Fay ricorda che all'epoca interpretava 12 pellicole in un anno, «ogni quattro lunedì cominciavo a girare un altro film...». Era anche una scrittrice, una sua commedia - The Meadowlark - aveva ottenuto un grande successo. Scrivere, diceva, era un'attività che le piaceva molto, aveva tra l'altro, realizzato un libro di memorie, On the other hand. E negli ultimi anni si era dedicata a una raccolta di saggi, Scene by Scene as Seen by Fay Wray, anche perché non andava più molto al cinema: «Sembra che non si possa vedere altro che esplosioni.
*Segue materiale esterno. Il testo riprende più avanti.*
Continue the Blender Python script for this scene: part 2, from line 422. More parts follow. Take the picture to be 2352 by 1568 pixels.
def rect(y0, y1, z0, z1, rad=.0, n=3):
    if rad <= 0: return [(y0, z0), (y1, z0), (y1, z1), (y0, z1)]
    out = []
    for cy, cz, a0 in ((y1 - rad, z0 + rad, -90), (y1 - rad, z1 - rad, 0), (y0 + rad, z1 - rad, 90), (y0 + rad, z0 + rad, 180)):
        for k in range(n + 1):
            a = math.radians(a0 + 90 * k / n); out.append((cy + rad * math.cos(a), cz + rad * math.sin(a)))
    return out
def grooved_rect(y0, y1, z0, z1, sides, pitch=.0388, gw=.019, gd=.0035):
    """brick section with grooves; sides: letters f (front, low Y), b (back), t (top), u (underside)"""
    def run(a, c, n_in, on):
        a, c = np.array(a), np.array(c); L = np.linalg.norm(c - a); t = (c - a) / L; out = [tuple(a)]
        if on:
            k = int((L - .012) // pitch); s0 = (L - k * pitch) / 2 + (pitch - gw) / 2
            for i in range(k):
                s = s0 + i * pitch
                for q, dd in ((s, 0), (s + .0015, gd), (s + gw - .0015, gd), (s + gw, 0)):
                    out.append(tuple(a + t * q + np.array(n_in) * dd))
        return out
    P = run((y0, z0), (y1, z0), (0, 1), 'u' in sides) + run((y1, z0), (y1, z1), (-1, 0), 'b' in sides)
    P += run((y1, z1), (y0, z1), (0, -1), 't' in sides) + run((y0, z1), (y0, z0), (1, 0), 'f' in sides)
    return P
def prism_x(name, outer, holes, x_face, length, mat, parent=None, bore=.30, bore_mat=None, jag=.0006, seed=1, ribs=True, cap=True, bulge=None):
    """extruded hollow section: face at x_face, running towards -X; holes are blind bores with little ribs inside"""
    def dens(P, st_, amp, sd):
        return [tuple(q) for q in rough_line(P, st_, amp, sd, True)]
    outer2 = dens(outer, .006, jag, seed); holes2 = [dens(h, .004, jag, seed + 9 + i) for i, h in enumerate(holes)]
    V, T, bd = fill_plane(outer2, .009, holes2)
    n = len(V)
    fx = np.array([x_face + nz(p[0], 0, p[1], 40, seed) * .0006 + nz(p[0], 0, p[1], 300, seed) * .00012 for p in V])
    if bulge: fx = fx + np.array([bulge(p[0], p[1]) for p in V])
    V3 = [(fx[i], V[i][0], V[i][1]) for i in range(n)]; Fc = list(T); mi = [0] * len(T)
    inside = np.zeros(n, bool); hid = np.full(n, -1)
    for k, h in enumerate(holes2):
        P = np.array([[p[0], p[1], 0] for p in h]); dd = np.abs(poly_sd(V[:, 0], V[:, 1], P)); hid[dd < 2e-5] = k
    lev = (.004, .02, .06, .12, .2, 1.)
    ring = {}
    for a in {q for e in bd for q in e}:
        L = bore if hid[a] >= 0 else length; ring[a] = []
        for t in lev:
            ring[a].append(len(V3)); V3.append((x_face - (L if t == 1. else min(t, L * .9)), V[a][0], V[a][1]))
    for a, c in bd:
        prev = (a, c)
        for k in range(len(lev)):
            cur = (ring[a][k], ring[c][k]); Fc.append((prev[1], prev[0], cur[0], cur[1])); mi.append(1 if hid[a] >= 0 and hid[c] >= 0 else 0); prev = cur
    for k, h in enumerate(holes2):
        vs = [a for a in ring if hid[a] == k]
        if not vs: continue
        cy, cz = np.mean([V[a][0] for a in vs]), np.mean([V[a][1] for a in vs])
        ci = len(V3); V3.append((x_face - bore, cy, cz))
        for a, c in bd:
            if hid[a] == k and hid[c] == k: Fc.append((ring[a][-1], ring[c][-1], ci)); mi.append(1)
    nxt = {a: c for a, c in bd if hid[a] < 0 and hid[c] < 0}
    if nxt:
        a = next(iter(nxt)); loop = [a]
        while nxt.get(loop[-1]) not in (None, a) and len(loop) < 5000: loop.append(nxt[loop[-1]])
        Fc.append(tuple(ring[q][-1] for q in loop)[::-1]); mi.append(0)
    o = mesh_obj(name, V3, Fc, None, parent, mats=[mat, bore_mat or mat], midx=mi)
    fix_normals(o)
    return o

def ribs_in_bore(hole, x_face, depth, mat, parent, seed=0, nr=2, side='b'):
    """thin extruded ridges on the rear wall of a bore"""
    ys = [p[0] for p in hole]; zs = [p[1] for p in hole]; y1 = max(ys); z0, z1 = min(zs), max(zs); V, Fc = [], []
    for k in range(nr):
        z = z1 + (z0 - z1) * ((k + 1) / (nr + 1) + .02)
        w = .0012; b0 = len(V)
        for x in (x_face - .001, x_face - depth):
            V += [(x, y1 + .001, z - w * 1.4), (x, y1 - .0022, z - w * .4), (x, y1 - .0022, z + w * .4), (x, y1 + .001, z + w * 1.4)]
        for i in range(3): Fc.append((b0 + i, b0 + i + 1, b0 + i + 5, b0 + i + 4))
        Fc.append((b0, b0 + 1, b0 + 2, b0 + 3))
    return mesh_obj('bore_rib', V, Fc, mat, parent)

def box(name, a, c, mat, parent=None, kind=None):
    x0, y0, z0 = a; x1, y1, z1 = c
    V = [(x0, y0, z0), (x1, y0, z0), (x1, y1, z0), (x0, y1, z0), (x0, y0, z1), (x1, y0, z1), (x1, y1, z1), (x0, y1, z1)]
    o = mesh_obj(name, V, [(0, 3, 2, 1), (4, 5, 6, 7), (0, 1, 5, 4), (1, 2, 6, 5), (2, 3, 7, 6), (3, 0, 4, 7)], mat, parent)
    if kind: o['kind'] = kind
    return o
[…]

L'effetto sensazionale a tutti i costi non mi piace... Non mi piace che il sentimento sia qualcosa fuori moda. L'emozione che ti danno i film muti è ancora preziosa e significativa...». Ma il suo grido di terrore attraversa ancora New York e quando uno alza gli occhi sulla cima dell'Empire ha l'impressione di vederla ancora avvinta a Kong, al cinema.